Anger is a difficult emotion to express and manage. But being angry is a necessary emotion that everyone experiences.

It's important to deal with anger in a healthy way that doesn't harm you or anyone else.

Reasons for anger

People get angry for many reasons, such as:

  • being treated unfairly
  • feeling unappreciated
  • being under a lot of pressure
  • coping with a traumatic event
  • experiencing body changes

Understanding anger

Feeling angry is not a bad thing but what you do with your anger matters. Anger can become unhealthy when you express it in a way that hurts others or yourself. Bottling it up and not expressing it can create problems but there are ways to deal with anger. Violence is never one of them.

Dealing with anger

Sometimes you can feel like your anger is out of control. This can make you feel helpless.

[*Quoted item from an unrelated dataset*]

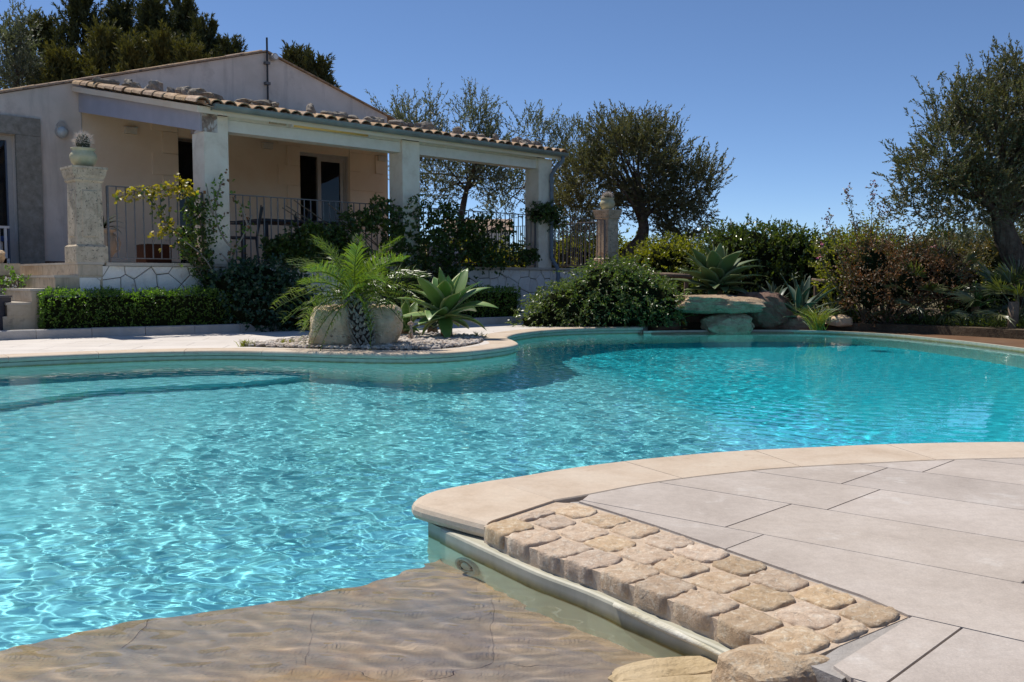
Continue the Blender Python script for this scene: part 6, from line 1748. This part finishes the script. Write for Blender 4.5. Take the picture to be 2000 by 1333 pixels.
tuft((*G(480, 677), .0), 70, .10, 2, M_YGREEN, label='small grass tuft at the left tip of the pebble bed')
tuft((*G(560, 674), .0), 46, .09, 3, M_YGREEN, label='thin weeds among the pebbles left of the boulder')
tuft((*G(935, 659), .0), 40, .09, 4, M_YGREEN, label='thin weeds at the right tip of the pebble bed')
tuft((*G(760, 667), .0), 26, .12, 5, M_YGREEN, label='single green weed in the pebbles right of the palm')

# ---- boulder, pebbles, grotto rocks ---------------------------------------
bc_ = G(668, 674)
V, Fs = rock((-1.90, 9.88, .18), (.56, .50, .50), 31, 40, 60, 6, 16, .05, rot=.15, low=.80); bo = tag(mesh('boulder', V, Fs, M_BOULD, smooth=False), 'squarish tan limestone boulder left of the palm trunk', 'boulder')
V, Fs = rock((-1.50, 10.0, .18), (.56, .46, .50), 33, 40, 60, 5, 14, .05, rot=-.2, low=.80); tag(mesh('boulder', V, Fs, M_BOULD), 'rounded tan boulder right of the palm trunk, leaning on the squarish one', 'boulder')
bedm = mesh('pebble_bed', *solid_from(*clip_tris([grav], lambda c: inside(grav, c)), lambda x, y, d: (x, y, d), -.06, -.001), M_GROUT, kind='structure')
r = np.random.default_rng(96); M_PEB = stone('pebbles', [(.3, (.34, .25, .19)), (.5, (.48, .42, .36)), (.7, (.60, .57, .53))], 9, .85, .3, 120, vary=.28, island=True)
sv0, sf0 = sphere_dirs(5, 8); PV = []; PF = []; nb = 0; cnt = 0; gmin, gmax = grav.min(0), grav.max(0)
gin = grav.mean(0) + (grav - grav.mean(0)) * .985
while cnt < 5200:
    q = r.uniform(gmin, gmax)
    if not inside(gin, q[None])[0]: continue
    if (q[0] + 1.83) ** 2 + (q[1] - 10) ** 2 < .05 or q[1] > 11.6: 
        if r.uniform() < .8: continue
    d = r.uniform(.022, .055) * np.array([1, r.uniform(.65, 1), r.uniform(.45, .7)]) / 2 * 1.15
    a = r.uniform(0, 3.14); ca, sa = math.cos(a), math.sin(a); P_ = sv0 * d * (1 + r.normal(0, .05, (len(sv0), 1))); P_ = P_ @ np.array([[ca, sa, 0], [-sa, ca, 0], [0, 0, 1]])
    PV.append(P_ + (q[0], q[1], .006 + r.uniform(0, .018))); PF += [tuple(i_ + nb for i_ in f) for f in sf0]; nb += len(sv0); cnt += 1
mesh('pebble', np.vstack(PV), PF, M_PEB, bedm, smooth=True, kind='stuff')
# knotted rope round the small agave stem
M_ROPE = plain('pale_cloth', (.50, .40, .34), .9, var=.06)
kp_ = AT(803, 640, 10.7); kn = empty('cloth_knot', (kp_[0], 10.7, 0), 'pale strip of cloth knotted on a stake before the small agave', 'cloth')
MB().tube([(kp_[0], 10.71, 0), (kp_[0], 10.72, .30)], .008, 6).build('stake', M_TWIG, kn)
MB().tube([(kp_[0] - .03, 10.69, .20), (kp_[0], 10.67, .22), (kp_[0] + .03, 10.69, .20), (kp_[0], 10.70, .18), (kp_[0] - .03, 10.69, .20)], .014, 7).build('knot', M_ROPE, kn, smooth=True)
for sg in (-1, 1): MB().tube([(kp_[0], 10.68, .19), (kp_[0] + sg * .012, 10.67, .10), (kp_[0] + sg * .02, 10.67, .01)], [.010, .012, .014], 6).build('tail', M_ROPE, kn, smooth=True)
# grotto
V, Fs = rock((3.08, 14.25, .33), (1.46, 1.0, .27), 52, 44, 72, 7, 22, .07, rot=.05, low=.72); tag(mesh('rock_slab', V, Fs, M_ROCKG), 'long flat limestone slab bridging the waterfall rocks under the broad agave', 'rock')
V, Fs = rock((3.28, 14.10, .03), (.72, .6, .36), 53, 34, 50, 3.8, 16, .07, low=.74); tag(mesh('rock', V, Fs, M_ROCKG), 'rounded rock standing at the water under the flat slab', 'rock')
V, Fs = rock((3.98, 14.55, .14), (.98, .9, .74), 54, 34, 48, 4, 16, .07, rot=.3, low=.72); tag(mesh('rock', V, Fs, M_ROCKB), 'tall brown rock at the right end of the flat slab', 'rock')
V, Fs = rock((4.42, 14.35, .0), (.70, .5, .34), 55, 20, 30, 2.8, 7, .06, rot=-.3, low=.8); tag(mesh('rock', V, Fs, M_ROCKB), 'low brown rock sloping down from the tall one to the rim', 'rock')
V, Fs = rock((2.9, 14.95, .05), (2.0, .5, .7), 56, 16, 24, 3, 7, .05); tag(mesh('rock', V, Fs, M_ROCKB), 'dark back wall of rock in the grotto under the slab', 'rock')
V, Fs = rock((2.35, 14.35, -.02), (.5, .5, .30), 57, 16, 24, 2.8, 7, .06); tag(mesh('rock', V, Fs, M_ROCKB), 'dark rock under the left end of the slab beside the trailing bush', 'rock')
V, Fs = rock((5.12, 14.45, .06), (.42, .3, .2), 58, 14, 22, 2.8, 7, .05); tag(mesh('rock', V, Fs, M_BOULD), 'small tan rock on the soil in front of the russet shrub', 'rock')
mesh('grotto_ledge', *solid_from(*clip_tris([[(1.9, 13.72), (2.5, 13.9), (3.1, 13.98), (3.914, 14.05), (4.3, 13.95), (4.3, 15.2), (1.9, 15.2)]], lambda c: np.ones(len(c), bool)), lambda x, y, d: (x, y, d), -.5, WL + .016), M_RIM, kind='structure')
# wooden rails
M_LOG = stone('weathered_log', [(.3, (.13, .09, .06)), (.7, (.26, .19, .14))], 8, .9, .5, 50)
for k, (a, b_, Y1, Y2, lab) in enumerate((((1268, 537), (1352, 541), 16.2, 15.9, 'log rail behind the trailing bush left of the broad agave'), ((1585, 549), (1680, 558), 15.4, 15.2, 'log rail behind the dark agave right of the rocks'), ((1860, 583), (1945, 590), 14.9, 14.6, 'log rail lying among the plants left of the olive trunk'))):
    p, q = AT(*a, Y1), AT(*b_, Y2); e = empty('log_rail', ((p[0] + q[0]) / 2, (p[1] + q[1]) / 2, 0), lab, 'fence rail', 'log rails edging the right-hand bed')
    MB().tube([p, (p + q) / 2 + (0, 0, .01), q], [.045, .043, .04], 9).build('rail', M_LOG, e, smooth=True)
    for u in (.12, .88):
        c = p + (q - p) * u; MB().tube([(c[0], c[1] + .06, 0), (c[0], c[1] + .06, c[2] + .05)], .04, 8).build('post', M_LOG, e)
p = AT(1978, 640, 12.9); tag(MB().tube([(p[0], 12.9, -.1), (p[0], 12.9, .40)], .07, 10).build('wooden_post', M_LOG, smooth=True), 'short brown wooden post at the right edge behind the bright fan palm', 'post')
for k, (px, Y, h_, lab) in enumerate(((1120, 26, 1.9, 'background bush seen between the downpipe and the right stone pillar'), (1235, 25, 1.7, 'background bush behind the leaning olive trunk'), (1330, 27, 1.8, 'background bush right of the leaning olive trunk'), (880, 27, 1.6, 'background bush seen through the left half of the open porch'), (985, 28, 1.5, 'background bush seen through the right half of the open porch'), (1700, 24, 1.8, 'background bush behind the russet shrub'), (1850, 26, 2.0, 'background bush behind the dark shrub by the twisted trunk'), (1985, 24, 1.7, 'background bush at the right edge behind the twisted trunk'))):
    shrub('background_bush', W(px, Y, 0), [(W(px - 40, Y, h_ * .5), (1.0, .6, h_ * .55)), (W(px + 35, Y, h_ * .45), (1.1, .6, h_ * .5)), (W(px, Y + .3, h_ * .65), (.8, .6, h_ * .5))], 300 + k, (M_LAUREL, M_YGREEN, M_LAUREL, M_REDG)[k % 4], lab, 'shrub', n=700, sl=.3, nl=9, lL=.10, lW=.05)
# little house far off behind the porch
fh = empty('distant_house', (AT(940, 432, 90)[0], 90, 0), 'small distant house with a pinkish roof seen under the porch', 'house')
cx = AT(935, 432, 90)[0]
MB().box((cx, 90, 2.6), (6, 4, 5.4)).build('wall', M_STUC, fh)
MB().add([(cx - 3.3, 87.7, 5.3), (cx + 3.3, 87.7, 5.3), (cx + 3.3, 92.3, 5.3), (cx - 3.3, 92.3, 5.3), (cx - 3.3, 90, 6.5), (cx + 3.3, 90, 6.5)], [(0, 1, 5, 4), (2, 3, 4, 5), (0, 4, 3), (1, 2, 5), (3, 2, 1, 0)]).build('roof', M_TILES, fh)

While venting your anger isn’t helpful, holding in your anger is unhealthy too. Letting out anger doesn’t have to be something that is aggressive, or involves outbursts. If you hold in emotion, it will find a way to come out somewhere.

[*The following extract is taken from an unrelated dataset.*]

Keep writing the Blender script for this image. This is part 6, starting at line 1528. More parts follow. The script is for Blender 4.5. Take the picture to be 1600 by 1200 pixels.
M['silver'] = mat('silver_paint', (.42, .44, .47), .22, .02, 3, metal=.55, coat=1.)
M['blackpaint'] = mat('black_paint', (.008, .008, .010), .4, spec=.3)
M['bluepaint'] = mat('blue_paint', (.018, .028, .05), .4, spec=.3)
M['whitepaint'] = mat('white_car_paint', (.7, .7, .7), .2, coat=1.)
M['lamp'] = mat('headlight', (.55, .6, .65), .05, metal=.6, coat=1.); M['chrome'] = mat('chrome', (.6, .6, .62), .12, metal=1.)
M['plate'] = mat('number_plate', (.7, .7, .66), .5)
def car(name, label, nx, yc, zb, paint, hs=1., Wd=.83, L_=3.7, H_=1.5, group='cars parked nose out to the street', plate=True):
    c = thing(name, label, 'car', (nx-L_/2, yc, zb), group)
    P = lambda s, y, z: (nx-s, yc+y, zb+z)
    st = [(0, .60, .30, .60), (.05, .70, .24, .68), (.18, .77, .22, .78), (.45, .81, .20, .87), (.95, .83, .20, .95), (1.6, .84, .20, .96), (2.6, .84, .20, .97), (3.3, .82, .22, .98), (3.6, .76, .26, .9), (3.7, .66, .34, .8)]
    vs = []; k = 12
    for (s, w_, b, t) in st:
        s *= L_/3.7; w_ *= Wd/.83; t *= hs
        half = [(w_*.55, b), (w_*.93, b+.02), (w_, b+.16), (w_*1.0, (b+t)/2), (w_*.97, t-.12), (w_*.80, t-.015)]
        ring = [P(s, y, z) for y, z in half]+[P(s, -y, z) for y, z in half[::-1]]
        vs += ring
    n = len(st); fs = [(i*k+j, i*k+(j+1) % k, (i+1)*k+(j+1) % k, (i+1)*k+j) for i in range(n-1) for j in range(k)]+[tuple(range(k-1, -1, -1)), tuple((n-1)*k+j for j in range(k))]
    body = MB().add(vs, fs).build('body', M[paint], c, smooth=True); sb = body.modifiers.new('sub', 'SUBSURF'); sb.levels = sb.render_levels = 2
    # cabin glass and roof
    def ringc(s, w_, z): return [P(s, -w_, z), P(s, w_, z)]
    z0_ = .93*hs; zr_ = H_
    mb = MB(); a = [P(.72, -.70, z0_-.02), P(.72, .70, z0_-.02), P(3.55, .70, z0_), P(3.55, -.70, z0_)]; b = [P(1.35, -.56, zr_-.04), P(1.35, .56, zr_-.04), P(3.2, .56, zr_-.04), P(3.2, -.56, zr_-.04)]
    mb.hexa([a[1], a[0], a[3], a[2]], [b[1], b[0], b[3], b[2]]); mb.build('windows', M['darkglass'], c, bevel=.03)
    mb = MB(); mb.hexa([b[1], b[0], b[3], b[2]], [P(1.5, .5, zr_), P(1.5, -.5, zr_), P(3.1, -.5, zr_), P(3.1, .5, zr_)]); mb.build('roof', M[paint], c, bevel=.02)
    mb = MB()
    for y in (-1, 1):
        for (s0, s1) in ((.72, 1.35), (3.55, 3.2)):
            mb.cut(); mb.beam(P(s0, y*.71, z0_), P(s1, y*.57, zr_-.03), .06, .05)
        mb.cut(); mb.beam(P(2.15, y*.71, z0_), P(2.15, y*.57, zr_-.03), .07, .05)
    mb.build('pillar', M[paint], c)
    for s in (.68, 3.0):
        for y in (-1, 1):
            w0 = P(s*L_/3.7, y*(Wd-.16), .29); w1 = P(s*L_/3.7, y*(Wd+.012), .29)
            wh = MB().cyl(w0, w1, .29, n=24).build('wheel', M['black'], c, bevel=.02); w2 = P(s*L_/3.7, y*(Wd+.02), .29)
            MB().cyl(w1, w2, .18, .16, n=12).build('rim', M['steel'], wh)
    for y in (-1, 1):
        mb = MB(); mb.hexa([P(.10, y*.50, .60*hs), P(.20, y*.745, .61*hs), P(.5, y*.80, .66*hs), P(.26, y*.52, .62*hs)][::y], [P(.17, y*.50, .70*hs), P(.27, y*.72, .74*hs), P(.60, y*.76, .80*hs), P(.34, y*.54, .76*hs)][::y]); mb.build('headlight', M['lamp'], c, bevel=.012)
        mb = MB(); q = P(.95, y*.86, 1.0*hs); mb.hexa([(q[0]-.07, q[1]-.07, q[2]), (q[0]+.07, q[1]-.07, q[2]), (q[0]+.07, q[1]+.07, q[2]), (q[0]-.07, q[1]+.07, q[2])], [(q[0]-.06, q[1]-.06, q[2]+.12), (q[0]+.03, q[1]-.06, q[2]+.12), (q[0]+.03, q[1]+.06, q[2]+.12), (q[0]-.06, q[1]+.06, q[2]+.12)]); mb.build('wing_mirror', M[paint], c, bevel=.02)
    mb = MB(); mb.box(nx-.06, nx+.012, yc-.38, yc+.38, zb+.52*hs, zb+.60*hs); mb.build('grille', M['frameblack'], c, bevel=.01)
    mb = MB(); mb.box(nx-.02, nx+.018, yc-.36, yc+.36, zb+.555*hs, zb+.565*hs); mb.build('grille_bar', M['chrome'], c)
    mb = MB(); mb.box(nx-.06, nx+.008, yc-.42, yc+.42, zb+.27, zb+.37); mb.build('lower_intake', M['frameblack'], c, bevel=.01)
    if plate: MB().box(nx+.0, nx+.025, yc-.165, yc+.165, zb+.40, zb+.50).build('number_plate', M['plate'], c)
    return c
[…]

You may not be able to control what leads you to feel angry but you can manage your anger.

Managing your anger

Anger can often feel uncontrollable, but there are several things you can do to manage it, such as:

  • count to a hundred
  • leave the room
  • kick a ball, punch a pillow or go for a run
  • play some music
  • find somewhere quiet to go
  • practice mindfulness
  • write down what you're feeling, if you keep getting angry

If you keep getting angry or find it difficult to control your anger, talk to someone you trust. This could be a friend, family member, GP or counsellor.

Getting violent never helps. It results in a situation where you could hurt yourself or someone else.